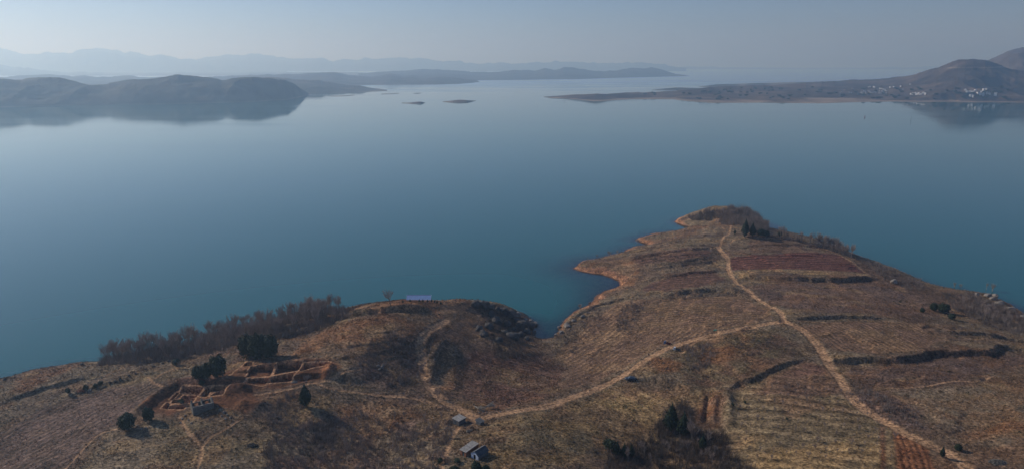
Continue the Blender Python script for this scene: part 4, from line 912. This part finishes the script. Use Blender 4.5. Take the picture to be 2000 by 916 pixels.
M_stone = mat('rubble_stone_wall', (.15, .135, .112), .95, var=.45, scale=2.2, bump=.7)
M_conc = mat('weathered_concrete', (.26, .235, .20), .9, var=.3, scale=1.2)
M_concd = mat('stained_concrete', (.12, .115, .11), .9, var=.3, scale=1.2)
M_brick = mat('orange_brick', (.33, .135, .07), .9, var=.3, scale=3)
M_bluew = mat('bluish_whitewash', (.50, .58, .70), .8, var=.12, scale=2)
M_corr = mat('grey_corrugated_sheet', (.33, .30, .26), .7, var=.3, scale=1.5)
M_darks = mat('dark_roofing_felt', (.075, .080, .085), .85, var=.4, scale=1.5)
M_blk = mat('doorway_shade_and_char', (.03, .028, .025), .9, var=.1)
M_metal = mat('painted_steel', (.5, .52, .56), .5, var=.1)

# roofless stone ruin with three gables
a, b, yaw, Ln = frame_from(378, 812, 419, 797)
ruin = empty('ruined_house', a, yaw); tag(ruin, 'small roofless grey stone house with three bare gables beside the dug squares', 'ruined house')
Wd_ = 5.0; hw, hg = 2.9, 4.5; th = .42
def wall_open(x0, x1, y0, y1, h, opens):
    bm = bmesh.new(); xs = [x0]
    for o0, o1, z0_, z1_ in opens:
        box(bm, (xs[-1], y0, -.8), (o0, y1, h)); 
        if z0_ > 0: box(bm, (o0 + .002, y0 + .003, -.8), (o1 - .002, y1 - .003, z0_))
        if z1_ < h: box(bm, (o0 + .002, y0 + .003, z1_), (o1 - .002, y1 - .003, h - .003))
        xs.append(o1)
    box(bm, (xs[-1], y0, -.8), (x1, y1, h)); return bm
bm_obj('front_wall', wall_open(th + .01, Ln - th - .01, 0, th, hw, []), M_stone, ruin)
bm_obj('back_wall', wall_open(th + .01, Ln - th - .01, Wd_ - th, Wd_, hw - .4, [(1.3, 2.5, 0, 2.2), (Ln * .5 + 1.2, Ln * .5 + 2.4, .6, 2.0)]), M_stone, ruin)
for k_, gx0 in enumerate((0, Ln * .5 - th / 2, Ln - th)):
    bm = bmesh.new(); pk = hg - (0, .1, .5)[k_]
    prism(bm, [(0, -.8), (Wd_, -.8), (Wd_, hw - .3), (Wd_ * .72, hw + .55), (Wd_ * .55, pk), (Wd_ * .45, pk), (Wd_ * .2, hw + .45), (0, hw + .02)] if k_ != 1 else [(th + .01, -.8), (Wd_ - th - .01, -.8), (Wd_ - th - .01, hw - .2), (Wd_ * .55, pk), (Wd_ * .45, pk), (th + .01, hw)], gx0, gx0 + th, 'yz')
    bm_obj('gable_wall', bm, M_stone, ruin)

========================

- [WHAT IS EXPECTED]: Copy each line in full and exactly, omitting any picture.

- [EXPECTED ANSWER]:
Continue the Blender Python script for this scene: part 4, from line 912. This part finishes the script. Use Blender 4.5. Take the picture to be 2000 by 916 pixels.
M_stone = mat('rubble_stone_wall', (.15, .135, .112), .95, var=.45, scale=2.2, bump=.7)
M_conc = mat('weathered_concrete', (.26, .235, .20), .9, var=.3, scale=1.2)
M_concd = mat('stained_concrete', (.12, .115, .11), .9, var=.3, scale=1.2)
M_brick = mat('orange_brick', (.33, .135, .07), .9, var=.3, scale=3)
M_bluew = mat('bluish_whitewash', (.50, .58, .70), .8, var=.12, scale=2)
M_corr = mat('grey_corrugated_sheet', (.33, .30, .26), .7, var=.3, scale=1.5)
M_darks = mat('dark_roofing_felt', (.075, .080, .085), .85, var=.4, scale=1.5)
M_blk = mat('doorway_shade_and_char', (.03, .028, .025), .9, var=.1)
M_metal = mat('painted_steel', (.5, .52, .56), .5, var=.1)

# roofless stone ruin with three gables
a, b, yaw, Ln = frame_from(378, 812, 419, 797)
ruin = empty('ruined_house', a, yaw); tag(ruin, 'small roofless grey stone house with three bare gables beside the dug squares', 'ruined house')
Wd_ = 5.0; hw, hg = 2.9, 4.5; th = .42
def wall_open(x0, x1, y0, y1, h, opens):
    bm = bmesh.new(); xs = [x0]
    for o0, o1, z0_, z1_ in opens:
        box(bm, (xs[-1], y0, -.8), (o0, y1, h)); 
        if z0_ > 0: box(bm, (o0 + .002, y0 + .003, -.8), (o1 - .002, y1 - .003, z0_))
        if z1_ < h: box(bm, (o0 + .002, y0 + .003, z1_), (o1 - .002, y1 - .003, h - .003))
        xs.append(o1)
    box(bm, (xs[-1], y0, -.8), (x1, y1, h)); return bm
bm_obj('front_wall', wall_open(th + .01, Ln - th - .01, 0, th, hw, []), M_stone, ruin)
bm_obj('back_wall', wall_open(th + .01, Ln - th - .01, Wd_ - th, Wd_, hw - .4, [(1.3, 2.5, 0, 2.2), (Ln * .5 + 1.2, Ln * .5 + 2.4, .6, 2.0)]), M_stone, ruin)
for k_, gx0 in enumerate((0, Ln * .5 - th / 2, Ln - th)):
    bm = bmesh.new(); pk = hg - (0, .1, .5)[k_]
    prism(bm, [(0, -.8), (Wd_, -.8), (Wd_, hw - .3), (Wd_ * .72, hw + .55), (Wd_ * .55, pk), (Wd_ * .45, pk), (Wd_ * .2, hw + .45), (0, hw + .02)] if k_ != 1 else [(th + .01, -.8), (Wd_ - th - .01, -.8), (Wd_ - th - .01, hw - .2), (Wd_ * .55, pk), (Wd_ * .45, pk), (th + .01, hw)], gx0, gx0 + th, 'yz')
    bm_obj('gable_wall', bm, M_stone, ruin)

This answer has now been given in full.